Jirayut Srupsrisopa, founder and chief executive of Bitkub Capital Group Holdings, declined to comment on the SEC's decision.

The ban received harsh criticism on social media, with many condemning the move as an attempt by the government to hinder Thais who have been trying to create wealth for themselves through crypto trading. Some said the government is too rooted in an archaic way of navigating the financial world, while others cried foul over the quick depreciation of cryptocurrencies since the news broke.

A customer pays for a meal at a noodle shop in Siam Square One with Bitcoin. (PHoto: Pawat Laopaisarntaksin)

CBDC IS THE FUTURE

A source in the Thai investment banking industry who requested anonymity expressed support for the SEC's decision. He said digital assets' volatility and the possibility of use in clandestine or illegal transactions are reasons for regulation.

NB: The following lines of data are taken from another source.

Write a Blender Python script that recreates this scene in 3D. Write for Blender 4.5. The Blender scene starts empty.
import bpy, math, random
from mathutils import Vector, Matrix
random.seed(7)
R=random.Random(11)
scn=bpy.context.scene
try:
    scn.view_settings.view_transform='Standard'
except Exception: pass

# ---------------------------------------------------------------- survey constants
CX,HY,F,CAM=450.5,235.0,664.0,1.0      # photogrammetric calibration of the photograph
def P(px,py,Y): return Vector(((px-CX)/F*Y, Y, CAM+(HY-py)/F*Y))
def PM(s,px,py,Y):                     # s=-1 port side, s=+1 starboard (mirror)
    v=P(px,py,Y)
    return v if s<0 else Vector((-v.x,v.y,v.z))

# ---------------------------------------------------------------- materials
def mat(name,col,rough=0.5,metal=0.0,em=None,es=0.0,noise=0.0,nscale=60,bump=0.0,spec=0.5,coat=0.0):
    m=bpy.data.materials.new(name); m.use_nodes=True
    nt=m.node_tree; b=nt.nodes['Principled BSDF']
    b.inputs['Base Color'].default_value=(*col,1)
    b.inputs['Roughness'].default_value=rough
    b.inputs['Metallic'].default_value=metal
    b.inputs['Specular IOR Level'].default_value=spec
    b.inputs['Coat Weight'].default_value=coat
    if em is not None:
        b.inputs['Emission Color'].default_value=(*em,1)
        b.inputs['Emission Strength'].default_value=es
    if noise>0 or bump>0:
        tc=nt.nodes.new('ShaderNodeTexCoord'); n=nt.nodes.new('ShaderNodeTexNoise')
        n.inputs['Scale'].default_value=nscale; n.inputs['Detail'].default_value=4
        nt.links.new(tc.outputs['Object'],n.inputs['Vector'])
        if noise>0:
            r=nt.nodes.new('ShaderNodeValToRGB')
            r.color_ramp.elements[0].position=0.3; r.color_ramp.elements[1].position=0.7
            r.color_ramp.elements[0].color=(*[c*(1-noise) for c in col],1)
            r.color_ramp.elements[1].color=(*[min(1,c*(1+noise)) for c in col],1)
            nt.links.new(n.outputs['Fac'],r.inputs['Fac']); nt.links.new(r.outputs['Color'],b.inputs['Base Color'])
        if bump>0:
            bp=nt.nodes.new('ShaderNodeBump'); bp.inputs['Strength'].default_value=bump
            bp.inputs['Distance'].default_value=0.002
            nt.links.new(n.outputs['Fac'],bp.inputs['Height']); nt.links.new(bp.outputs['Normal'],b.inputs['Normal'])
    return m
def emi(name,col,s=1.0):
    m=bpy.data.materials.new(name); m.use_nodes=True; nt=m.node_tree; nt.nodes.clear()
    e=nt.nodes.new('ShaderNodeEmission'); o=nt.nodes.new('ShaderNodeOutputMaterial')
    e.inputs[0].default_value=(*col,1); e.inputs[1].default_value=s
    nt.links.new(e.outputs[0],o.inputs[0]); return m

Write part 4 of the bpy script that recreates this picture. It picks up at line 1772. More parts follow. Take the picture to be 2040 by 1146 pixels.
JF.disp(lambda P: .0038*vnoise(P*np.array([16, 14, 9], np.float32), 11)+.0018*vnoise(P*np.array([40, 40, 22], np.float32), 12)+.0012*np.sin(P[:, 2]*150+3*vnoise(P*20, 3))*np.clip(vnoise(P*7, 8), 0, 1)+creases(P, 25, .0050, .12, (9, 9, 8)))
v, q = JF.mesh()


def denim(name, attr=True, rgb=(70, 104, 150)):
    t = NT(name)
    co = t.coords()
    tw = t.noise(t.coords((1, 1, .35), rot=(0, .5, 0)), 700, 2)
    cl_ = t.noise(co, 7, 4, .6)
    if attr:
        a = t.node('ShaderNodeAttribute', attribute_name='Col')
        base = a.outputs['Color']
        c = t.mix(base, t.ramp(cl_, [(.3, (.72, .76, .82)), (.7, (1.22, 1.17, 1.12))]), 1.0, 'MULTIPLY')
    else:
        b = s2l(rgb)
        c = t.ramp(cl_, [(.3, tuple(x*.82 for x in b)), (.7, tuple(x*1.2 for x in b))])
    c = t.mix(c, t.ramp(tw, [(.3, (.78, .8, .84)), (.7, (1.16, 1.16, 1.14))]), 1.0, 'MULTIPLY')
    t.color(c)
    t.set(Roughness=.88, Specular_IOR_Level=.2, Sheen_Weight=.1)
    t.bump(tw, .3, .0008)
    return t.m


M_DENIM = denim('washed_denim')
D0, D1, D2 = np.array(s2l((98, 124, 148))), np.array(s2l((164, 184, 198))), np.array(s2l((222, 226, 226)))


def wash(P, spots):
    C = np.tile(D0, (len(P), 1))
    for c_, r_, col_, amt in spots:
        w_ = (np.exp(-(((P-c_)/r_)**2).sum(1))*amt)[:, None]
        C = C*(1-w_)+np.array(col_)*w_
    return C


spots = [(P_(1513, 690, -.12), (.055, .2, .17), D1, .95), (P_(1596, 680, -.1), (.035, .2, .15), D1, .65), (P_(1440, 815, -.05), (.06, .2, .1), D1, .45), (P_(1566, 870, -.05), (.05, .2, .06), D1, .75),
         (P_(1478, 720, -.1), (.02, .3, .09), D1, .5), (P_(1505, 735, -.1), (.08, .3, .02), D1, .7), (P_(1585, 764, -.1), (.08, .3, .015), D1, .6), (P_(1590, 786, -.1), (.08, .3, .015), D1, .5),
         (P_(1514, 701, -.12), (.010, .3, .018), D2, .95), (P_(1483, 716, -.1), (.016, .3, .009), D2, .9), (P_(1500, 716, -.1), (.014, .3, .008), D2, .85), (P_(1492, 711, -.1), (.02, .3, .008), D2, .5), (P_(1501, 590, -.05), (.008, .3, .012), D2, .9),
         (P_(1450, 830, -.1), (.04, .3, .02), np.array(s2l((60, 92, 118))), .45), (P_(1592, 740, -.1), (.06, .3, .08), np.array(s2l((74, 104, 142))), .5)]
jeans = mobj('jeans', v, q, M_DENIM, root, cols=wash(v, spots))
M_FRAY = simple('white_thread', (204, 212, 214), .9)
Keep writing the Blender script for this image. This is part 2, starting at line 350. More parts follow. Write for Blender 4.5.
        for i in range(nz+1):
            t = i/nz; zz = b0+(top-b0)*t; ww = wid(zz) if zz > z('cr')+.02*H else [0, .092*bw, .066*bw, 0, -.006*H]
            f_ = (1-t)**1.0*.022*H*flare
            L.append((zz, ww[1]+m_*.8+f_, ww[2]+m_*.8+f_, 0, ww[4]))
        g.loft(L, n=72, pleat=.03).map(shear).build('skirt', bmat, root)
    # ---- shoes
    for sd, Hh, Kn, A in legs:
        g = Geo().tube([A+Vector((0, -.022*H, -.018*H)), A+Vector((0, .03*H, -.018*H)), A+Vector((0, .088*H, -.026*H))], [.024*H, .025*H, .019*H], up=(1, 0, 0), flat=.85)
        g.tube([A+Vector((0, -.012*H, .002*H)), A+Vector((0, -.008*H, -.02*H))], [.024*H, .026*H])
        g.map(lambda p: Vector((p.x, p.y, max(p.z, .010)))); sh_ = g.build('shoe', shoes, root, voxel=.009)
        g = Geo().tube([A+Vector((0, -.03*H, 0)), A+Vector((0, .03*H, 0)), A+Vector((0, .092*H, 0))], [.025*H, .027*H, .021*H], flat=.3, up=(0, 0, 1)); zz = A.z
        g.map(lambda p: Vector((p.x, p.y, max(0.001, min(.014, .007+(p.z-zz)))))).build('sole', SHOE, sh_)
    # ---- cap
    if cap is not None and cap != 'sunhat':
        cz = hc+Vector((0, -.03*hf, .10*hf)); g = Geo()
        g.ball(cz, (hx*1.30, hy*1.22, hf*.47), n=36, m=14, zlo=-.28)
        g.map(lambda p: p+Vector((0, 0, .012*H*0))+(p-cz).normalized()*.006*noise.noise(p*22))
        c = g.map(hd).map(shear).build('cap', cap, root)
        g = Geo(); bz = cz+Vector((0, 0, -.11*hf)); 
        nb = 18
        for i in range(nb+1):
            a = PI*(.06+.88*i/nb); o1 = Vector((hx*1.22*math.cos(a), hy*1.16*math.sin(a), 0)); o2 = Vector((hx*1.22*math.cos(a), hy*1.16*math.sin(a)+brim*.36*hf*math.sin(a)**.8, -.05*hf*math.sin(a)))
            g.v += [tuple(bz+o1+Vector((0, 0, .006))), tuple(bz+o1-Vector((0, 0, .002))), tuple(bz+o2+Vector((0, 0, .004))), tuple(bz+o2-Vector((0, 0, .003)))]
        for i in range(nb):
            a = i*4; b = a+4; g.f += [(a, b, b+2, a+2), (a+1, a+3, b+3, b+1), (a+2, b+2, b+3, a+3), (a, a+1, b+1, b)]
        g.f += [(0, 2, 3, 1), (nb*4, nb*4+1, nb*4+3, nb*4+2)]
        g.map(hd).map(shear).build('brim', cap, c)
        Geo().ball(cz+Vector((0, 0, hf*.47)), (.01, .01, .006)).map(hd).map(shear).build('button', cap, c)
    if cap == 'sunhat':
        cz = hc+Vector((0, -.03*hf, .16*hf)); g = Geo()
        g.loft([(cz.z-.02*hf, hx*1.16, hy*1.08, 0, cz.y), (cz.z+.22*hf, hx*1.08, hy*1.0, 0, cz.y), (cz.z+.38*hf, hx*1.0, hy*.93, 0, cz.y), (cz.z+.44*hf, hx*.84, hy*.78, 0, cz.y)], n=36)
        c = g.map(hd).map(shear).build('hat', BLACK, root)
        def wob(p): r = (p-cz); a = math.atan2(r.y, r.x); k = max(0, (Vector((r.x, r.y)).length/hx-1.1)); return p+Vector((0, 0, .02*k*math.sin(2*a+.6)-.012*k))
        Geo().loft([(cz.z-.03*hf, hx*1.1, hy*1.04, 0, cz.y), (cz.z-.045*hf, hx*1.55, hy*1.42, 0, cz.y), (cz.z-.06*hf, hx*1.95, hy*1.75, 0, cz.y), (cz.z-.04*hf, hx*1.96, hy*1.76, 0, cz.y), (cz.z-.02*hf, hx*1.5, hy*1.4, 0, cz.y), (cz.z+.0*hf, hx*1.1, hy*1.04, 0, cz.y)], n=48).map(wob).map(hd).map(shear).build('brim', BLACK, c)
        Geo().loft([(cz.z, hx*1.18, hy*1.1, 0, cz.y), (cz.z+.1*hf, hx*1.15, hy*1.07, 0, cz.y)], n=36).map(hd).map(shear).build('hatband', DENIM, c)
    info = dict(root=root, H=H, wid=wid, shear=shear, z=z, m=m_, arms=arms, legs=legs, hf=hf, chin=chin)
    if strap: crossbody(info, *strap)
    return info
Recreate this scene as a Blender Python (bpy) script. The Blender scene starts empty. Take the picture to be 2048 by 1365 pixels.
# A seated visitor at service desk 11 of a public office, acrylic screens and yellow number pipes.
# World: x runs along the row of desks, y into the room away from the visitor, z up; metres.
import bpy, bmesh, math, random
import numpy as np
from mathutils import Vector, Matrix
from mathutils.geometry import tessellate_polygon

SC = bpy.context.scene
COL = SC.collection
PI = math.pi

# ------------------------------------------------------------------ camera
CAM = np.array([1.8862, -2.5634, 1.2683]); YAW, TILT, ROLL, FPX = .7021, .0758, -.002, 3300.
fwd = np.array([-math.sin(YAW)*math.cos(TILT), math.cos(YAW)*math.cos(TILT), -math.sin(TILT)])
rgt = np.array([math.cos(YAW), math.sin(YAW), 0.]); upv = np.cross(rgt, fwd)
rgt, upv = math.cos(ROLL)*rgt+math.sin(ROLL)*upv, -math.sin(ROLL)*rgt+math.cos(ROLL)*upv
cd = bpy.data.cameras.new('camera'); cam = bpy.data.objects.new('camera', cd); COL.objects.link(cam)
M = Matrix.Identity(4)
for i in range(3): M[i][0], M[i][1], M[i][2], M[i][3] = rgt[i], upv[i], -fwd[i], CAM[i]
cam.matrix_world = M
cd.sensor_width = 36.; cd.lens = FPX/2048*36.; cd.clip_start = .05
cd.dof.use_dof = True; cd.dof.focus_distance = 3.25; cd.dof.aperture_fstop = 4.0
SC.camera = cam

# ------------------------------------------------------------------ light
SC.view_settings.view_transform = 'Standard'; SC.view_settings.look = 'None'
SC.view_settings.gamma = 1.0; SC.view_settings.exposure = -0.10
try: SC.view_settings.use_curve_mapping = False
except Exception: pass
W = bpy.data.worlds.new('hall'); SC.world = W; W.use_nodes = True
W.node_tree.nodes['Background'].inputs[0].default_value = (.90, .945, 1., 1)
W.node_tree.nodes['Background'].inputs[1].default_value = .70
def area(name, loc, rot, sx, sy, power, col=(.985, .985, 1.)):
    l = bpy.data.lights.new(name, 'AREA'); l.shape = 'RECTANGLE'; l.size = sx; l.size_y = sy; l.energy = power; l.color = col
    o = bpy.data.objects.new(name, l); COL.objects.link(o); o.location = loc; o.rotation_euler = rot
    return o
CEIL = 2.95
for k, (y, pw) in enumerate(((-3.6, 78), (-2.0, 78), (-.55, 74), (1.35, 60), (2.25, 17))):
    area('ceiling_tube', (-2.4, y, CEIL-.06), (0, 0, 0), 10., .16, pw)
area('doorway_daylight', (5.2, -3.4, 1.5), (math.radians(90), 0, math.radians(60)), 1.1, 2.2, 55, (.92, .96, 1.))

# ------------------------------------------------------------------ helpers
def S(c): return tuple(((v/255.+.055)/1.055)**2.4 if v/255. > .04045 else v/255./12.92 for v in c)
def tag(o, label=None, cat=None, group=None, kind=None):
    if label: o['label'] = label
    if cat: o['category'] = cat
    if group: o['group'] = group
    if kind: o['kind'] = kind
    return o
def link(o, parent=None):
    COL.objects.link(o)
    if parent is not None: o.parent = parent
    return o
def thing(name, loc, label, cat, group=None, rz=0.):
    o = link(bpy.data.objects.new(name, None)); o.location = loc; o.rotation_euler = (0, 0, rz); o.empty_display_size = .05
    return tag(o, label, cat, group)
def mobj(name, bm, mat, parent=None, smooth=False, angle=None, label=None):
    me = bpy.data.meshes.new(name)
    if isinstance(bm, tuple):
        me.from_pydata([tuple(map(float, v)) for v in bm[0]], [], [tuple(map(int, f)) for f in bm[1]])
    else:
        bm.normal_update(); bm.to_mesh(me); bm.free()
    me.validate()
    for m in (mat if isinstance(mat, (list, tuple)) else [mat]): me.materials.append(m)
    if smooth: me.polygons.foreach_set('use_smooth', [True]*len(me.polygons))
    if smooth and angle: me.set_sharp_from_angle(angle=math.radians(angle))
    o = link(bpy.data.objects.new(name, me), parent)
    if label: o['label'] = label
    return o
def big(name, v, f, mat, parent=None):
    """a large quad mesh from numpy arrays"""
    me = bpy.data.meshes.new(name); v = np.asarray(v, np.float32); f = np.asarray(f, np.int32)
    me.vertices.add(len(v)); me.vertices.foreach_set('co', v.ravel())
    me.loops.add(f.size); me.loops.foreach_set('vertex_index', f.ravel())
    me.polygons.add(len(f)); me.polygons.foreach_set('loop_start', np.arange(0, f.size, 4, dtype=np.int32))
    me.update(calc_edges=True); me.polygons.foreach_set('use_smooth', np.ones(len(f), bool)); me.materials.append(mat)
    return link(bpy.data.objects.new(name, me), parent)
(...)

"I think the SEC is worried about the high volatility of digital asset prices, which is one of the main reasons they are banned for the purchase of goods and services," said the source.

The source pointed to Ukraine's support of crypto as the country now receives donations in digital assets, while businesses in Russia are trying to dodge heavy Western sanctions by using cryptocurrencies.

"I believe the Bank of Thailand's move to quickly develop central bank digital currency for Thais to pay for goods and services using blockchain is where we are heading. This is similar to what the Chinese government is doing with the yuan," said the source.

The central bank also announced guidelines for digital asset (DA) regulations to supervise commercial banks, said Roong Mallikamas, the assistant governor for the financial institutions policy group. The central bank is changing regulations to allow holding companies of commercial banks to invest more than 3% of total capital in regulated fintech firms under certain conditions.

For metaverse and decentralised finance, the central bank is allowing banks doing business in these DAs to use its regulatory sandbox first. Mrs Roong said the central bank is planning a public hearing about these guidelines, with implementation by the middle of this year.